***** Information supplied

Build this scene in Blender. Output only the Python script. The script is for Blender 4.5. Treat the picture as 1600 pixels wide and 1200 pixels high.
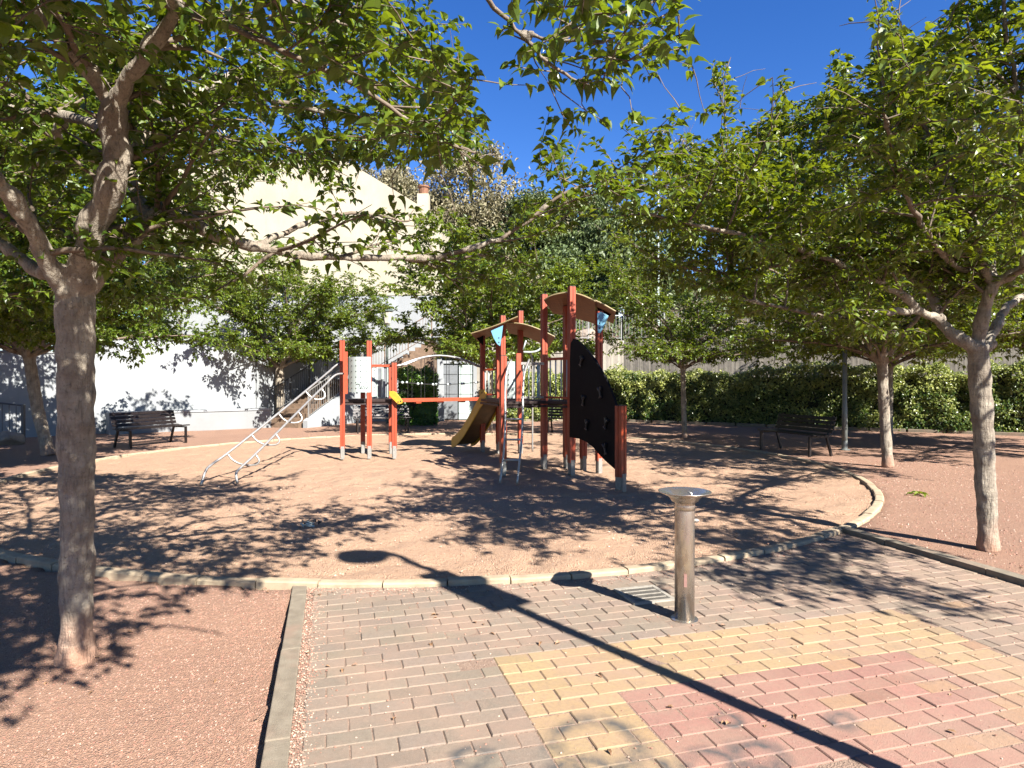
import bpy, math, random
import numpy as np
from mathutils import Vector, Matrix

for o in list(bpy.data.objects):
    bpy.data.objects.remove(o)
SC = bpy.context.scene
COL = SC.collection
R = math.radians

# ------------------------------------------------------------------ camera
F = 1000.0; CAMH = 1.6; HY = 595.0
cam = bpy.data.cameras.new('camera'); cam.sensor_width = 36; cam.lens = 36 * F / 1600
cam.clip_end = 2000; cam.clip_start = 0.05
co = bpy.data.objects.new('camera', cam); COL.objects.link(co)
co.location = (0, 0, CAMH); co.rotation_euler = (R(90) - math.atan(5 / F), 0, 0)
SC.camera = co

# ------------------------------------------------------------------ light
SUN_ELEV = 38.5
SH = Vector((-0.634, 0.773, 0)).normalized()       # direction shadows fall
sd = Vector((SH.x, SH.y, -math.tan(R(SUN_ELEV)))).normalized()
sl = bpy.data.lights.new('sun', 'SUN'); sl.energy = 5.0; sl.angle = R(0.53); sl.color = (1, 0.95, 0.87)
so = bpy.data.objects.new('sun', sl); COL.objects.link(so)
so.rotation_euler = sd.to_track_quat('-Z', 'Y').to_euler()
so.location = (8, -10, 12)
w = bpy.data.worlds.new('World'); SC.world = w; w.use_nodes = True
nt = w.node_tree; nt.nodes.clear()
sky = nt.nodes.new('ShaderNodeTexSky'); sky.sky_type = 'NISHITA'; sky.sun_disc = False
sky.sun_elevation = R(SUN_ELEV); sky.sun_rotation = math.atan2(-SH.x, -SH.y)
sky.altitude = 1500; sky.air_density = 1.05; sky.dust_density = 0.0; sky.ozone_density = 3.0
hs = nt.nodes.new('ShaderNodeHueSaturation'); hs.inputs['Saturation'].default_value = 1.3
hs.inputs['Hue'].default_value = .515
bg = nt.nodes.new('ShaderNodeBackground'); bg.inputs[1].default_value = 0.053
wo = nt.nodes.new('ShaderNodeOutputWorld')
nt.links.new(sky.outputs[0], hs.inputs['Color']); nt.links.new(hs.outputs[0], bg.inputs[0]); nt.links.new(bg.outputs[0], wo.inputs[0])
SC.view_settings.view_transform = 'Standard'; SC.view_settings.look = 'None'
SC.view_settings.exposure = 2.03; SC.view_settings.gamma = 1
SC.render.engine = 'CYCLES'
try:
    SC.cycles.max_bounces = 6; SC.cycles.transparent_max_bounces = 4
except Exception: pass

# ------------------------------------------------------------------ helpers
def W(px, py, d): return Vector(((px - 800) / F * d, d, CAMH + (HY - py) / F * d))
def G(px, py, z=0.0):
    d = F * (CAMH - z) / (py - HY)
    return Vector(((px - 800) / F * d, d, z))

class MB:
    def __init__(s): s.v = []; s.f = []
    def add(s, vs, fs):
        b = len(s.v); s.v += [tuple(v) for v in vs]; s.f += [tuple(b + i for i in f) for f in fs]
    def box(s, c, size, rz=0.0, M=None, taper=1.0):
        hx, hy, hz = size[0] / 2, size[1] / 2, size[2] / 2
        vs = []
        for z in (-hz, hz):
            t = taper if z > 0 else 1.0
            for x, y in ((-hx, -hy), (hx, -hy), (hx, hy), (-hx, hy)):
                vs.append(Vector((x * t, y * t, z)))
        m = M if M is not None else Matrix.Rotation(rz, 3, 'Z')
        c = Vector(c)
        s.add([c + m @ v for v in vs], [(0, 3, 2, 1), (4, 5, 6, 7), (0, 1, 5, 4), (1, 2, 6, 5), (2, 3, 7, 6), (3, 0, 4, 7)])
    def beam(s, a, b, w_, h_, up=(0, 0, 1)):
        a = Vector(a); b = Vector(b); d = b - a; L = d.length; x = d / L
        up = Vector(up)
        if abs(x.dot(up)) > .97: up = Vector((0, 1, 0))
        y = up.cross(x).normalized(); z = x.cross(y)
        m = Matrix((x, y, z)).transposed()
        s.box((a + b) / 2, (L, w_, h_), M=m)
    def tube(s, pts, r, n=8, cap=True):
        pts = [Vector(p) for p in pts]
        rr = r if isinstance(r, (list, tuple)) else [r] * len(pts)
        ref = None; base = len(s.v)
        for i, p in enumerate(pts):
            t = (pts[min(i + 1, len(pts) - 1)] - pts[max(i - 1, 0)])
            t = t.normalized() if t.length > 1e-9 else Vector((0, 0, 1))
            if ref is None:
                ref = Vector((1, 0, 0)) if abs(t.x) < .8 else Vector((0, 1, 0))
            u = (ref - t * ref.dot(t)).normalized(); v = t.cross(u); ref = u
            for k in range(n):
                a = 2 * math.pi * k / n
                s.v.append(tuple(p + (u * math.cos(a) + v * math.sin(a)) * rr[i]))
        for i in range(len(pts) - 1):
            for k in range(n):
                k2 = (k + 1) % n
                s.f.append((base + i * n + k, base + i * n + k2, base + (i + 1) * n + k2, base + (i + 1) * n + k))
        if cap:
            s.f.append(tuple(base + k for k in reversed(range(n))))
            s.f.append(tuple(base + (len(pts) - 1) * n + k for k in range(n)))
    def lathe(s, prof, c=(0, 0, 0), n=24):
        b = len(s.v); c = Vector(c)
        for r_, z in prof:
            for k in range(n):
                a = 2 * math.pi * k / n
                s.v.append((c.x + r_ * math.cos(a), c.y + r_ * math.sin(a), c.z + z))
        for i in range(len(prof) - 1):
            for k in range(n):
                k2 = (k + 1) % n
                s.f.append((b + i * n + k, b + i * n + k2, b + (i + 1) * n + k2, b + (i + 1) * n + k))
    def prism(s, poly, off):
        off = Vector(off); n = len(poly); poly = [Vector(p) for p in poly]
        s.add(poly + [p + off for p in poly],
              [tuple(reversed(range(n))), tuple(range(n, 2 * n))] + [(i, (i + 1) % n, n + (i + 1) % n, n + i) for i in range(n)])
    def build(s, name, mat, parent=None, smooth=False, bevel=0):
        me = bpy.data.meshes.new(name); me.from_pydata(s.v, [], s.f); me.update()
        import bmesh
        bm = bmesh.new(); bm.from_mesh(me); bmesh.ops.recalc_face_normals(bm, faces=bm.faces); bm.to_mesh(me); bm.free()
        if mat: me.materials.append(mat)
        if smooth: me.polygons.foreach_set('use_smooth', [True] * len(me.polygons))
        o = bpy.data.objects.new(name, me); COL.objects.link(o)
        if parent: place_child(o, parent)
        if bevel:
            m = o.modifiers.new('bevel', 'BEVEL'); m.width = bevel; m.segments = 2; m.limit_method = 'ANGLE'
        return o

def place_child(o, parent):
    loc = Vector(parent.location)
    if o.type == 'MESH':
        inv = parent_matrix(parent).inverted()
        o.data.transform(inv)
    o.parent = parent
def parent_matrix(p):
    m = Matrix.LocRotScale(p.location, p.rotation_euler, p.scale)
    return (parent_matrix(p.parent) @ m) if p.parent else m

def thing(name, loc, label, cat, group=None, rz=0):
    o = bpy.data.objects.new(name, None); COL.objects.link(o); o.location = loc; o.rotation_euler = (0, 0, rz)
    o.empty_display_size = .2
    tag(o, label, cat, group); return o
def tag(o, label=None, cat=None, group=None, kind=None):
    if label: o['label'] = label
    if cat: o['category'] = cat
    if group: o['group'] = group
    if kind: o['kind'] = kind
    return o
def copy_thing(o, loc, rz, label):
    r = o.copy(); COL.objects.link(r); r.location = loc; r.rotation_euler = (0, 0, rz); r['label'] = label
    for ch in list(o.children):
        c = ch.copy(); COL.objects.link(c); c.parent = r
        for g in list(ch.children):
            d = g.copy(); COL.objects.link(d); d.parent = c
    return r

def grid_mesh(name, V, Fq, mat, smooth=True, attrs=None, parent=None):
    me = bpy.data.meshes.new(name)
    nv, nf = len(V), len(Fq)
    me.vertices.add(nv); me.vertices.foreach_set('co', np.asarray(V, dtype=np.float32).ravel())
    me.loops.add(nf * 4); me.loops.foreach_set('vertex_index', np.asarray(Fq, dtype=np.int32).ravel())
    me.polygons.add(nf); me.polygons.foreach_set('loop_start', np.arange(0, nf * 4, 4, dtype=np.int32))
    try: me.polygons.foreach_set('loop_total', np.full(nf, 4, dtype=np.int32))
    except Exception: pass
    me.polygons.foreach_set('use_smooth', np.full(nf, smooth))
    if attrs:
        for k, a in attrs.items():
            at = me.attributes.new(k, 'FLOAT_COLOR', 'POINT')
            at.data.foreach_set('color', np.asarray(a, dtype=np.float32).ravel())
    me.update(calc_edges=True); me.validate()
    me.materials.append(mat)
    o = bpy.data.objects.new(name, me); COL.objects.link(o)
    if parent: place_child(o, parent)
    return o

_rg = np.random.default_rng(5); _NG = _rg.random((256, 256))
def vnoise(x, y, s, o=0):
    x = x / s + o * 17.3; y = y / s + o * 9.1
    xi = np.floor(x).astype(int); yi = np.floor(y).astype(int); fx = x - xi; fy = y - yi
    fx = fx * fx * (3 - 2 * fx); fy = fy * fy * (3 - 2 * fy)
    g = lambda a, b: _NG[a % 256, b % 256]
    return (g(xi, yi) * (1 - fx) + g(xi + 1, yi) * fx) * (1 - fy) + (g(xi, yi + 1) * (1 - fx) + g(xi + 1, yi + 1) * fx) * fy - .5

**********

■ **Work to do**:
Where a line holds "scene", copy it out.

■ **Result of this exercise**:
Build this scene in Blender. Output only the Python script. The script is for Blender 4.5. Treat the picture as 1600 pixels wide and 1200 pixels high.
SC = bpy.context.scene